What you need to do:
Among the lines below, count those with "scene". Give the total alone.

Dataset section:
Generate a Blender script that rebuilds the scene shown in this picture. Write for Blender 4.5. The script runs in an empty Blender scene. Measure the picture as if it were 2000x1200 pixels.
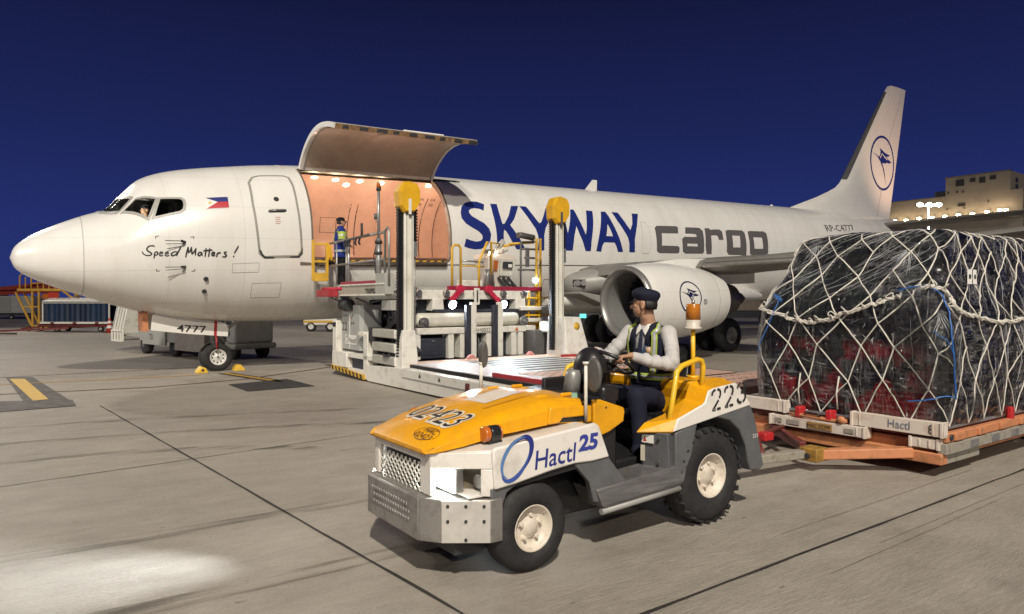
import bpy, bmesh, math, random
from math import sin, cos, pi, radians, sqrt, atan2
from mathutils import Vector, Matrix, geometry
random.seed(7)
SC = bpy.context.scene
COL = SC.collection
# ---------------------------------------------------------------- camera, sky, lights, exposure
cam = bpy.data.cameras.new('camera'); camo = bpy.data.objects.new('camera', cam); COL.objects.link(camo)
camo.location = (0, 0, 1.70); camo.rotation_euler = (radians(90), 0, 0)
cam.sensor_width = 36; cam.lens = 36*1370/2000; cam.shift_y = -0.0065
cam.clip_start = .05; cam.clip_end = 3000
SC.camera = camo
SC.view_settings.view_transform = 'Standard'; SC.view_settings.look = 'None'
SC.view_settings.exposure = 0.0; SC.view_settings.gamma = 1
SC.cycles.max_bounces = 8; SC.cycles.transparent_max_bounces = 16; SC.cycles.sample_clamp_indirect = 6
SC.cycles.use_denoising = True
W = bpy.data.worlds.new('World'); SC.world = W; W.use_nodes = True
nt = W.node_tree; nt.nodes.clear()
_o = nt.nodes.new('ShaderNodeOutputWorld'); _b = nt.nodes.new('ShaderNodeBackground')
_t = nt.nodes.new('ShaderNodeTexCoord'); _s = nt.nodes.new('ShaderNodeSeparateXYZ'); _r = nt.nodes.new('ShaderNodeValToRGB')
nt.links.new(_t.outputs['Generated'], _s.inputs[0]); nt.links.new(_s.outputs['Z'], _r.inputs[0])
nt.links.new(_r.outputs[0], _b.inputs[0]); nt.links.new(_b.outputs[0], _o.inputs[0])
for i, (p, c) in enumerate([(0.0, (.021, .034, .168)), (.10, (.0172, .0285, .146)), (.22, (.0118, .0185, .094)), (.40, (.0064, .0088, .042)), (1.0, (.003, .004, .02))]):
    e = _r.color_ramp.elements[i] if i < 2 else _r.color_ramp.elements.new(p)
    e.position = p; e.color = (*c, 1)
_b.inputs[1].default_value = 1.0
# apron floodlights behind the photographer: one sun, and one distant mast beyond the nose
sun = bpy.data.lights.new('apron_floodlight', 'SUN'); sun.energy = .9; sun.angle = radians(1.5); sun.color = (1, .91, .76)
suno = bpy.data.objects.new('apron_floodlight', sun); COL.objects.link(suno)
suno.rotation_euler = Vector((-.10, .80, -.385)).to_track_quat('-Z', 'Y').to_euler()
def spot(name, loc, target, power, color=(1, 1, 1), size=60, blend=.4, radius=.1):
    l = bpy.data.lights.new(name, 'SPOT'); l.energy = power; l.color = color
    l.spot_size = radians(size); l.spot_blend = blend; l.shadow_soft_size = radius
    o = bpy.data.objects.new(name, l); COL.objects.link(o); o.location = loc
    o.rotation_euler = (Vector(target)-Vector(loc)).to_track_quat('-Z', 'Y').to_euler()
    return o
def point(name, loc, power, color=(1, 1, 1), radius=.1, parent=None):
    l = bpy.data.lights.new(name, 'POINT'); l.energy = power; l.color = color; l.shadow_soft_size = radius
    o = bpy.data.objects.new(name, l); COL.objects.link(o); o.location = loc
    if parent: o.parent = parent
    return o
spot('mast_floodlight', (-55, 54, 29), (0, 10, 0), 52000, (1, .92, .80), 60, .5, 1.2)
spot('near_mast_floodlight', (4, -28, 37), (0, 9, 0), 121000, (1, .92, .80), 60, .6, .6)

spot('added_left_fill', (-46, -6, 17), (-9, 19, .6), 30000, (1, .93, .82), 26, .7, .5)  # added fill lamp for the belt loader and nose; no mast is seen there

# ---------------------------------------------------------------- frames
PX, PY, YAW = -10.51, 14.75, radians(35.27)
cA, sA = cos(YAW), sin(YAW)
def wpos(u, v, z=0):            # u along the aircraft (aft), v to its port side (towards the photographer)
    return Vector((PX+u*cA+v*sA, PY+u*sA-v*cA, z))
# ---------------------------------------------------------------- materials
def _n(t, typ, **k):
    n = t.nodes.new(typ)
    for a, b in k.items(): setattr(n, a, b)
    return n
MATS = {}
def mat(name, col, rough=.5, metal=0., var=.12, scale=6., bump=0., bscale=40., coat=0., emit=None, estr=0., alpha=1., dirt=None, stretch=(1, 1, 1), spec=.5, rvar=.1):
    """painted / metal / rubber surface with uneven colour, gloss and relief"""
    if name in MATS: return MATS[name]
    m = bpy.data.materials.new(name); m.use_nodes = True; t = m.node_tree
    p = t.nodes['Principled BSDF']
    p.inputs['Roughness'].default_value = rough; p.inputs['Metallic'].default_value = metal
    p.inputs['Coat Weight'].default_value = coat; p.inputs['Coat Roughness'].default_value = .08
    p.inputs['Specular IOR Level'].default_value = spec
    tc = _n(t, 'ShaderNodeTexCoord'); mp = _n(t, 'ShaderNodeMapping'); mp.inputs['Scale'].default_value = stretch
    t.links.new(tc.outputs['Object'], mp.inputs[0])
    if var or dirt:
        nz = _n(t, 'ShaderNodeTexNoise'); nz.inputs['Scale'].default_value = scale; nz.inputs['Detail'].default_value = 6
        nz.inputs['Roughness'].default_value = .65
        t.links.new(mp.outputs[0], nz.inputs['Vector'])
        r = _n(t, 'ShaderNodeValToRGB'); r.color_ramp.elements[0].position = .3; r.color_ramp.elements[1].position = .72
        d = dirt or tuple(c*(1-2.2*var) for c in col)
        r.color_ramp.elements[0].color = (*d, 1); r.color_ramp.elements[1].color = (*[min(1, c*(1+.4*var)) for c in col], 1)
        if dirt: r.color_ramp.elements[0].position = .22; r.color_ramp.elements[1].position = .50
        t.links.new(nz.outputs['Fac'], r.inputs[0]); t.links.new(r.outputs[0], p.inputs['Base Color'])
        mr = _n(t, 'ShaderNodeMapRange'); mr.inputs['From Min'].default_value = .3; mr.inputs['From Max'].default_value = .7
        mr.inputs['To Min'].default_value = min(1, rough+rvar); mr.inputs['To Max'].default_value = max(0.02, rough-rvar*.5)
        t.links.new(nz.outputs['Fac'], mr.inputs['Value']); t.links.new(mr.outputs[0], p.inputs['Roughness'])
    else:
        p.inputs['Base Color'].default_value = (*col, 1)
    if bump:
        n2 = _n(t, 'ShaderNodeTexNoise'); n2.inputs['Scale'].default_value = bscale; n2.inputs['Detail'].default_value = 5
        t.links.new(mp.outputs[0], n2.inputs['Vector'])
        b = _n(t, 'ShaderNodeBump'); b.inputs['Strength'].default_value = bump; b.inputs['Distance'].default_value = .01
        t.links.new(n2.outputs['Fac'], b.inputs['Height']); t.links.new(b.outputs[0], p.inputs['Normal'])
    if emit:
        p.inputs['Emission Color'].default_value = (*emit, 1); p.inputs['Emission Strength'].default_value = estr
    MATS[name] = m; return m
def glass(name, tint, refl=1.0, clear=.9):
    if name in MATS: return MATS[name]
    m = bpy.data.materials.new(name); m.use_nodes = True; t = m.node_tree; t.nodes.clear()
    o = _n(t, 'ShaderNodeOutputMaterial'); mx = _n(t, 'ShaderNodeMixShader'); tr = _n(t, 'ShaderNodeBsdfTransparent'); gl = _n(t, 'ShaderNodeBsdfGlossy')
    fr = _n(t, 'ShaderNodeFresnel'); fr.inputs[0].default_value = 1.5
    tr.inputs[0].default_value = (*[c*clear for c in tint], 1); gl.inputs['Roughness'].default_value = .03
    ma = _n(t, 'ShaderNodeMath', operation='MULTIPLY'); ma.inputs[1].default_value = refl
    t.links.new(fr.outputs[0], ma.inputs[0]); t.links.new(ma.outputs[0], mx.inputs[0])
    t.links.new(tr.outputs[0], mx.inputs[1]); t.links.new(gl.outputs[0], mx.inputs[2]); t.links.new(mx.outputs[0], o.inputs[0])
    MATS[name] = m; return m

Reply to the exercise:
2